A few comments:
1. The tube should not be mounted vertically. Over time, tiny dust and debris from inside the tube can collect on the output window in the tube. This debris will be burnt by the beam and will obscure the beam. It is possible to run vertically but life will suffer.
100% wrong. There is no any tiny dust nor debris inside the tube. No matter what kind of laser it is. RF or DC powered.
I know many laser machines with vertical set lasers working well long time.
2. Get a good quality laser, I'd recommend Coherent or Synrad. They are pricey but you get what you pay for, they are easy to control and reliable. Also can be run with only DC power. If you want cheap, then go with the RECI or similar glass tube.
Synrad is better choice than Coherent but all RF lasers stronger than 50-60W also need water cooling and have quite heavy RF cables between RF Power Supply and Laser. Unfortunately RF cables are 2-3m long only so RF PSU need to be set on a gantry together with Laser.

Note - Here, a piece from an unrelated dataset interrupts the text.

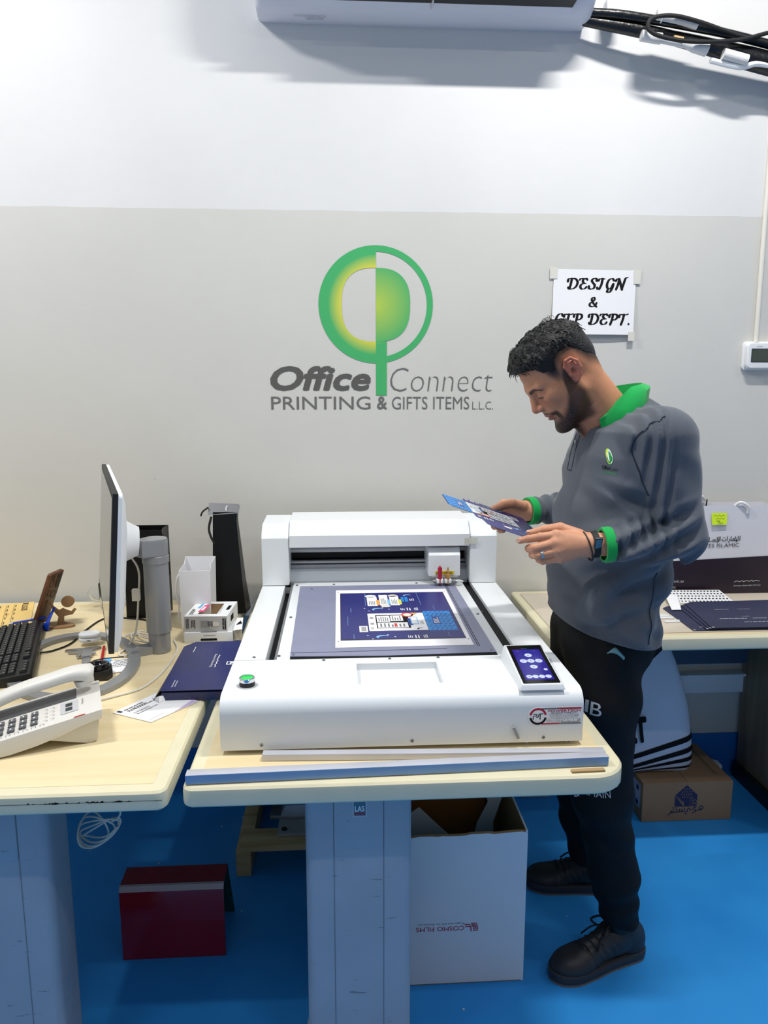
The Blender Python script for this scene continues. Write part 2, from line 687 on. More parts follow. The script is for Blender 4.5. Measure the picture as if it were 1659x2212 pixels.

3. I think 100W would be plenty for what you are doing. Synrad has a power calculator deal on their site that you can use to estimate power required to cut different thicknesses of material.
Good choice. But check price and weight.
4. Mount the tube on the gantry so it travels along with the carriage. As long as you aren't running crazy acceleration or feedrates, the tube will be just fine going along for the ride. Mounting the tube horizontal will require only a single mirror. Older Kern lasers did this and it works just fine:
http://www.laserresale.com/upload_pi...t1_large_6.jpg
It is better to mount Laser along the gantry. No need to move Laser when working X-axis. First and second mirrors can be set only once.
5. Don't use aluminum sheet directly underneath. Aluminum reflects the laser beam back toward the laser which can damage the tube. For cutting metal there are special filters which remove reflected energy to protect the tube. You want to have as little support as possible behind your material, it will adversely effect your cuts and can reflect the laser beam back at your part, scorching the back side. You want a porous bed so the laser can defocus and be harmlessly absorbed. Normally you will have a hard bottom made of steel or aluminum that is well below the cutting plane of the laser. Once the laser beam is defocused it is substantially less dangerous. There are lots of different "porous" beds. Aluminum honeycomb is one option.
100% wrong.
Aluminium DO NOT reflects the laser beam back toward the laser as long as it is not highly polished.
Laser beam is focused by the lens in a FL point. After the beam passes FL point it is distracted and gets harmless.
Of course you should use a kind of Honeycomb or so but only to avoid dirt on a bottom side of material.
6. Lasers make LOTS of smoke and fumes, especially when cutting nasty $h1t like vinyl. You will literally die if you are cutting vinyl without excellent fume extraction.
Cutting vinyls is completely forbidden because of an acid. Sulfuric acid will eat fume extractor, mirrors, lens, machine steel parts as well as operators eyes and lungs. This is chemistry.
7. Please take some time to read through the info here and elsewhere so you have an idea of what you are getting yourself into. Lasers are quite dangerous when handled incorrectly, be safe.